WHAT TO DO
Set all the material down again unchanged, without the pictures.

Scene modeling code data

## BEGIN

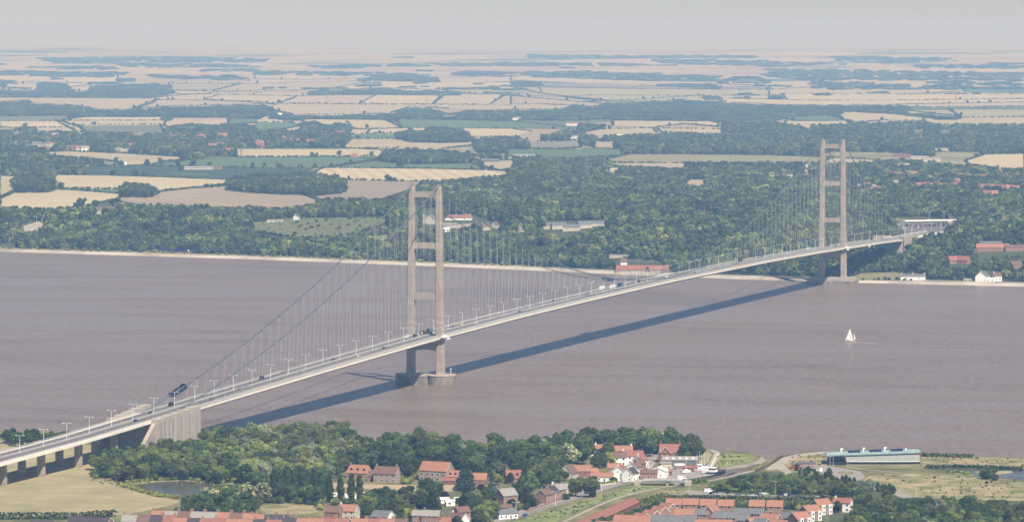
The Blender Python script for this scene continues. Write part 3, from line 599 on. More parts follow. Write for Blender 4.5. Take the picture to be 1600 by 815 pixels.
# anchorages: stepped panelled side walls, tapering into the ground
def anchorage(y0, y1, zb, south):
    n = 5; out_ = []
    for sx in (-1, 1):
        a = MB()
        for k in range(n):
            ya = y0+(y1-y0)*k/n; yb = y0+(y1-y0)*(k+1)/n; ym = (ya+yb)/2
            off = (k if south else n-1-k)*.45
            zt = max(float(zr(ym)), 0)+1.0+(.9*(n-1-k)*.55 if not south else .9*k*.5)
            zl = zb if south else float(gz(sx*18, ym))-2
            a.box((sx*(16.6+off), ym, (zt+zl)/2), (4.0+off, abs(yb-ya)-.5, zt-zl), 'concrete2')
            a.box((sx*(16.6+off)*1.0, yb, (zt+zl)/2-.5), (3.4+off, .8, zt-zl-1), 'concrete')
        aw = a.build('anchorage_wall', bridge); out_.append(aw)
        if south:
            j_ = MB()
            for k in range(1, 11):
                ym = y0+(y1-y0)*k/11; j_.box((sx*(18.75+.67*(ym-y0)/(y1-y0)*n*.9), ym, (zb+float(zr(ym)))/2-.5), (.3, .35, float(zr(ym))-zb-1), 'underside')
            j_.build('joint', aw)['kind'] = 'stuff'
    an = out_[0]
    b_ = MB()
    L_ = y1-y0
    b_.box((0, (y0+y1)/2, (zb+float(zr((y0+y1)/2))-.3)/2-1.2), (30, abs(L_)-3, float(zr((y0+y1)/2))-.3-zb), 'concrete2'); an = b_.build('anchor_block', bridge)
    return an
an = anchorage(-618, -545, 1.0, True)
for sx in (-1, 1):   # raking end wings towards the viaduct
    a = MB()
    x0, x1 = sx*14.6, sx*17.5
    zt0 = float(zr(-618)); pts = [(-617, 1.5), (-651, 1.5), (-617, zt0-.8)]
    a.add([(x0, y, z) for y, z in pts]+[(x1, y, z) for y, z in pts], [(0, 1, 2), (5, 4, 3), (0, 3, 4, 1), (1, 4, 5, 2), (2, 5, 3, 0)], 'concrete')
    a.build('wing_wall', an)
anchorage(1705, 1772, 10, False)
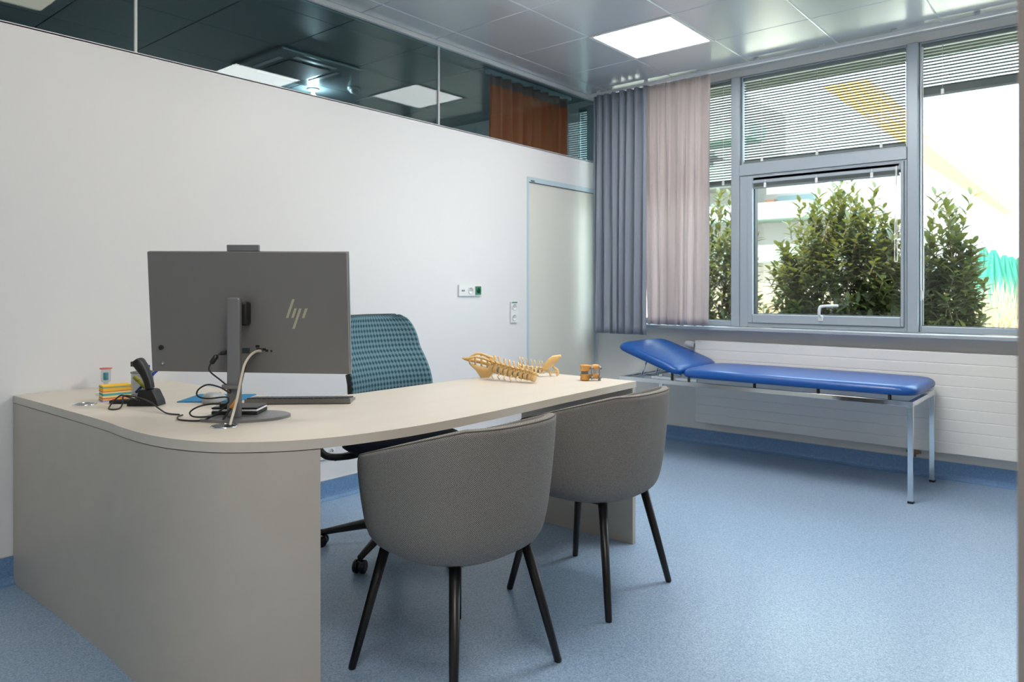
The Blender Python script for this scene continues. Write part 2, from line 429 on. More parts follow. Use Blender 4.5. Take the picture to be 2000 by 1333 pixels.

## END

SOLUTION FOR THIS PROBLEM
The Blender Python script for this scene continues. Write part 3, from line 599 on. More parts follow. Write for Blender 4.5. Take the picture to be 1600 by 815 pixels.
# anchorages: stepped panelled side walls, tapering into the ground
def anchorage(y0, y1, zb, south):
    n = 5; out_ = []
    for sx in (-1, 1):
        a = MB()
        for k in range(n):
            ya = y0+(y1-y0)*k/n; yb = y0+(y1-y0)*(k+1)/n; ym = (ya+yb)/2
            off = (k if south else n-1-k)*.45
            zt = max(float(zr(ym)), 0)+1.0+(.9*(n-1-k)*.55 if not south else .9*k*.5)
            zl = zb if south else float(gz(sx*18, ym))-2
            a.box((sx*(16.6+off), ym, (zt+zl)/2), (4.0+off, abs(yb-ya)-.5, zt-zl), 'concrete2')
            a.box((sx*(16.6+off)*1.0, yb, (zt+zl)/2-.5), (3.4+off, .8, zt-zl-1), 'concrete')
        aw = a.build('anchorage_wall', bridge); out_.append(aw)
        if south:
            j_ = MB()
            for k in range(1, 11):
                ym = y0+(y1-y0)*k/11; j_.box((sx*(18.75+.67*(ym-y0)/(y1-y0)*n*.9), ym, (zb+float(zr(ym)))/2-.5), (.3, .35, float(zr(ym))-zb-1), 'underside')
            j_.build('joint', aw)['kind'] = 'stuff'
    an = out_[0]
    b_ = MB()
    L_ = y1-y0
    b_.box((0, (y0+y1)/2, (zb+float(zr((y0+y1)/2))-.3)/2-1.2), (30, abs(L_)-3, float(zr((y0+y1)/2))-.3-zb), 'concrete2'); an = b_.build('anchor_block', bridge)
    return an
an = anchorage(-618, -545, 1.0, True)
for sx in (-1, 1):   # raking end wings towards the viaduct
    a = MB()
    x0, x1 = sx*14.6, sx*17.5
    zt0 = float(zr(-618)); pts = [(-617, 1.5), (-651, 1.5), (-617, zt0-.8)]
    a.add([(x0, y, z) for y, z in pts]+[(x1, y, z) for y, z in pts], [(0, 1, 2), (5, 4, 3), (0, 3, 4, 1), (1, 4, 5, 2), (2, 5, 3, 0)], 'concrete')
    a.build('wing_wall', an)
anchorage(1705, 1772, 10, False)
The Blender Python script for this scene continues. Write part 2, from line 429 on. More parts follow. Use Blender 4.5. Take the picture to be 2000 by 1333 pixels.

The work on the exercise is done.